PROMPT
Below are some records; return each one exactly.

··· GIVEN RECORDS

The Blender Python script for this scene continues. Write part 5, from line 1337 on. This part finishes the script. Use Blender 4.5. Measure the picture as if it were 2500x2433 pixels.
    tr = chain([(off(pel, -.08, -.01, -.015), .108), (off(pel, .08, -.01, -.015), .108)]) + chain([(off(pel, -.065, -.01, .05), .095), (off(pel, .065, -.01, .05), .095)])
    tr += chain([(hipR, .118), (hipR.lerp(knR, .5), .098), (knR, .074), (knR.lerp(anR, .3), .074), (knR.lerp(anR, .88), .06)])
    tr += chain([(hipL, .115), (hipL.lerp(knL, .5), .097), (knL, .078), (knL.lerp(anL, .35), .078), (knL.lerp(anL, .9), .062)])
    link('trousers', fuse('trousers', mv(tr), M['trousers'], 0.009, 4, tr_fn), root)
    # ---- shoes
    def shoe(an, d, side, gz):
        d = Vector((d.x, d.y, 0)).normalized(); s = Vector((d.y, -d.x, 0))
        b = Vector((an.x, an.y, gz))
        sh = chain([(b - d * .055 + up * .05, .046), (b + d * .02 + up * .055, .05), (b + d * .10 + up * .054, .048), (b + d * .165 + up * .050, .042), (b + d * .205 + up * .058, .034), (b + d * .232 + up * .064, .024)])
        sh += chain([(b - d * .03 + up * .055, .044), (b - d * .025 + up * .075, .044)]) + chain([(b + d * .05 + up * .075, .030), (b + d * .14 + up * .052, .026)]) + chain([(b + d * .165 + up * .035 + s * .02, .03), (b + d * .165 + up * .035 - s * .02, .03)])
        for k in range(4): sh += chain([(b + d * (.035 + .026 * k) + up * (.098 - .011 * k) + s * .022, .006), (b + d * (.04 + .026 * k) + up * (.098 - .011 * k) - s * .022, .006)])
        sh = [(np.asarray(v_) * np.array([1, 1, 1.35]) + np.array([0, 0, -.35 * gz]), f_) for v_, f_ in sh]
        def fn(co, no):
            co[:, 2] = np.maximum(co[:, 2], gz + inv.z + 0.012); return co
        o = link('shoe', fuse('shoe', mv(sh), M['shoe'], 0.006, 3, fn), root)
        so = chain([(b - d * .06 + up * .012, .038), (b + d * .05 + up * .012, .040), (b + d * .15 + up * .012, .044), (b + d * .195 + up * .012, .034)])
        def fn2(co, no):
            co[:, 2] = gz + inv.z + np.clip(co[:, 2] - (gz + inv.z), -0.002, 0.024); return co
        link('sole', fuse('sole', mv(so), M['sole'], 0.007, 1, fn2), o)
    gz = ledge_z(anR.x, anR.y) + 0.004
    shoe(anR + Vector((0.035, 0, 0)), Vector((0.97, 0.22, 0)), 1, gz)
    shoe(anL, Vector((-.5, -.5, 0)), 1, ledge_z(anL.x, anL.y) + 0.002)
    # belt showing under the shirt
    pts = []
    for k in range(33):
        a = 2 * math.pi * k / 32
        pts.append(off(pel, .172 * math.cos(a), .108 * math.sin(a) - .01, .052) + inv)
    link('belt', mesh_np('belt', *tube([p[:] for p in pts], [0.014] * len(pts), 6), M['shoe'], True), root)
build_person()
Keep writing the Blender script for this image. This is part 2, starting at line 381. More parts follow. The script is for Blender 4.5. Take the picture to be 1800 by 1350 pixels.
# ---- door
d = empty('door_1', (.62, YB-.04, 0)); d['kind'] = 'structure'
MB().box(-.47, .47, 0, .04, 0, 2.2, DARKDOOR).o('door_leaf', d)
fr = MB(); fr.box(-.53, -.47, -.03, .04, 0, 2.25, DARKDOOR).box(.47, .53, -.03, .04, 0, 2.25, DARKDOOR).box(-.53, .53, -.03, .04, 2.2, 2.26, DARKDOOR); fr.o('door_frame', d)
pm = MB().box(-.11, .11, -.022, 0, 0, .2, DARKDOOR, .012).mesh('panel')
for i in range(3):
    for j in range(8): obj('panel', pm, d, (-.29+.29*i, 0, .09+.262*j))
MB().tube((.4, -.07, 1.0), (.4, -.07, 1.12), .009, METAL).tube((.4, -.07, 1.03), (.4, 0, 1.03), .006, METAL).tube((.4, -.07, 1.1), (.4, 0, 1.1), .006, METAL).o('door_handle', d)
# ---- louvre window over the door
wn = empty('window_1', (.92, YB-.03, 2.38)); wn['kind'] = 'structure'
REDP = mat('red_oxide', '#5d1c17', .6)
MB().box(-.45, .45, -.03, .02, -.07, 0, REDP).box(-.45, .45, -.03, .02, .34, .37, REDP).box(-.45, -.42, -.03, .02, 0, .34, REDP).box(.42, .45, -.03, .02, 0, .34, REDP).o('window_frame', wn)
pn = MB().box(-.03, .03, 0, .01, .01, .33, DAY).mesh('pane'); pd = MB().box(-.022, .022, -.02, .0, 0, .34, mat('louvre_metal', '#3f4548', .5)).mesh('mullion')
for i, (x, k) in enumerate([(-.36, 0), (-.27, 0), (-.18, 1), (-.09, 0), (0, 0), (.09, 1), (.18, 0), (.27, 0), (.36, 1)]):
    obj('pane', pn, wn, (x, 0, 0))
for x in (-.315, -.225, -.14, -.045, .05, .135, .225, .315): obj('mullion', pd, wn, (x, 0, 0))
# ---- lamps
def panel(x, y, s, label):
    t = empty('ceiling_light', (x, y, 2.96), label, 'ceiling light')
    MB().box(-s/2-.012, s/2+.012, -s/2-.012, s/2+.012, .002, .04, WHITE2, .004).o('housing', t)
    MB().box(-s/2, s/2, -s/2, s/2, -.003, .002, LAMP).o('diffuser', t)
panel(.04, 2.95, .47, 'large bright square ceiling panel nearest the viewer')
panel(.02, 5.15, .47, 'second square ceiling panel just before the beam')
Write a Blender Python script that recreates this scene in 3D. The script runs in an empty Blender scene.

······

TASK RESULT
The Blender Python script for this scene continues. Write part 5, from line 1337 on. This part finishes the script. Use Blender 4.5. Measure the picture as if it were 2500x2433 pixels.
    tr = chain([(off(pel, -.08, -.01, -.015), .108), (off(pel, .08, -.01, -.015), .108)]) + chain([(off(pel, -.065, -.01, .05), .095), (off(pel, .065, -.01, .05), .095)])
    tr += chain([(hipR, .118), (hipR.lerp(knR, .5), .098), (knR, .074), (knR.lerp(anR, .3), .074), (knR.lerp(anR, .88), .06)])
    tr += chain([(hipL, .115), (hipL.lerp(knL, .5), .097), (knL, .078), (knL.lerp(anL, .35), .078), (knL.lerp(anL, .9), .062)])
    link('trousers', fuse('trousers', mv(tr), M['trousers'], 0.009, 4, tr_fn), root)
    # ---- shoes
    def shoe(an, d, side, gz):
        d = Vector((d.x, d.y, 0)).normalized(); s = Vector((d.y, -d.x, 0))
        b = Vector((an.x, an.y, gz))
        sh = chain([(b - d * .055 + up * .05, .046), (b + d * .02 + up * .055, .05), (b + d * .10 + up * .054, .048), (b + d * .165 + up * .050, .042), (b + d * .205 + up * .058, .034), (b + d * .232 + up * .064, .024)])
        sh += chain([(b - d * .03 + up * .055, .044), (b - d * .025 + up * .075, .044)]) + chain([(b + d * .05 + up * .075, .030), (b + d * .14 + up * .052, .026)]) + chain([(b + d * .165 + up * .035 + s * .02, .03), (b + d * .165 + up * .035 - s * .02, .03)])
        for k in range(4): sh += chain([(b + d * (.035 + .026 * k) + up * (.098 - .011 * k) + s * .022, .006), (b + d * (.04 + .026 * k) + up * (.098 - .011 * k) - s * .022, .006)])
        sh = [(np.asarray(v_) * np.array([1, 1, 1.35]) + np.array([0, 0, -.35 * gz]), f_) for v_, f_ in sh]
        def fn(co, no):
            co[:, 2] = np.maximum(co[:, 2], gz + inv.z + 0.012); return co
        o = link('shoe', fuse('shoe', mv(sh), M['shoe'], 0.006, 3, fn), root)
        so = chain([(b - d * .06 + up * .012, .038), (b + d * .05 + up * .012, .040), (b + d * .15 + up * .012, .044), (b + d * .195 + up * .012, .034)])
        def fn2(co, no):
            co[:, 2] = gz + inv.z + np.clip(co[:, 2] - (gz + inv.z), -0.002, 0.024); return co
        link('sole', fuse('sole', mv(so), M['sole'], 0.007, 1, fn2), o)
    gz = ledge_z(anR.x, anR.y) + 0.004
    shoe(anR + Vector((0.035, 0, 0)), Vector((0.97, 0.22, 0)), 1, gz)
    shoe(anL, Vector((-.5, -.5, 0)), 1, ledge_z(anL.x, anL.y) + 0.002)
    # belt showing under the shirt
    pts = []
    for k in range(33):
        a = 2 * math.pi * k / 32
        pts.append(off(pel, .172 * math.cos(a), .108 * math.sin(a) - .01, .052) + inv)
    link('belt', mesh_np('belt', *tube([p[:] for p in pts], [0.014] * len(pts), 6), M['shoe'], True), root)
build_person()
Keep writing the Blender script for this image. This is part 2, starting at line 381. More parts follow. The script is for Blender 4.5. Take the picture to be 1800 by 1350 pixels.
# ---- door
d = empty('door_1', (.62, YB-.04, 0)); d['kind'] = 'structure'
MB().box(-.47, .47, 0, .04, 0, 2.2, DARKDOOR).o('door_leaf', d)
fr = MB(); fr.box(-.53, -.47, -.03, .04, 0, 2.25, DARKDOOR).box(.47, .53, -.03, .04, 0, 2.25, DARKDOOR).box(-.53, .53, -.03, .04, 2.2, 2.26, DARKDOOR); fr.o('door_frame', d)
pm = MB().box(-.11, .11, -.022, 0, 0, .2, DARKDOOR, .012).mesh('panel')
for i in range(3):
    for j in range(8): obj('panel', pm, d, (-.29+.29*i, 0, .09+.262*j))
MB().tube((.4, -.07, 1.0), (.4, -.07, 1.12), .009, METAL).tube((.4, -.07, 1.03), (.4, 0, 1.03), .006, METAL).tube((.4, -.07, 1.1), (.4, 0, 1.1), .006, METAL).o('door_handle', d)
# ---- louvre window over the door
wn = empty('window_1', (.92, YB-.03, 2.38)); wn['kind'] = 'structure'
REDP = mat('red_oxide', '#5d1c17', .6)
MB().box(-.45, .45, -.03, .02, -.07, 0, REDP).box(-.45, .45, -.03, .02, .34, .37, REDP).box(-.45, -.42, -.03, .02, 0, .34, REDP).box(.42, .45, -.03, .02, 0, .34, REDP).o('window_frame', wn)
pn = MB().box(-.03, .03, 0, .01, .01, .33, DAY).mesh('pane'); pd = MB().box(-.022, .022, -.02, .0, 0, .34, mat('louvre_metal', '#3f4548', .5)).mesh('mullion')
for i, (x, k) in enumerate([(-.36, 0), (-.27, 0), (-.18, 1), (-.09, 0), (0, 0), (.09, 1), (.18, 0), (.27, 0), (.36, 1)]):
    obj('pane', pn, wn, (x, 0, 0))
for x in (-.315, -.225, -.14, -.045, .05, .135, .225, .315): obj('mullion', pd, wn, (x, 0, 0))
# ---- lamps
def panel(x, y, s, label):
    t = empty('ceiling_light', (x, y, 2.96), label, 'ceiling light')
    MB().box(-s/2-.012, s/2+.012, -s/2-.012, s/2+.012, .002, .04, WHITE2, .004).o('housing', t)
    MB().box(-s/2, s/2, -s/2, s/2, -.003, .002, LAMP).o('diffuser', t)
panel(.04, 2.95, .47, 'large bright square ceiling panel nearest the viewer')
panel(.02, 5.15, .47, 'second square ceiling panel just before the beam')
Write a Blender Python script that recreates this scene in 3D. The script runs in an empty Blender scene.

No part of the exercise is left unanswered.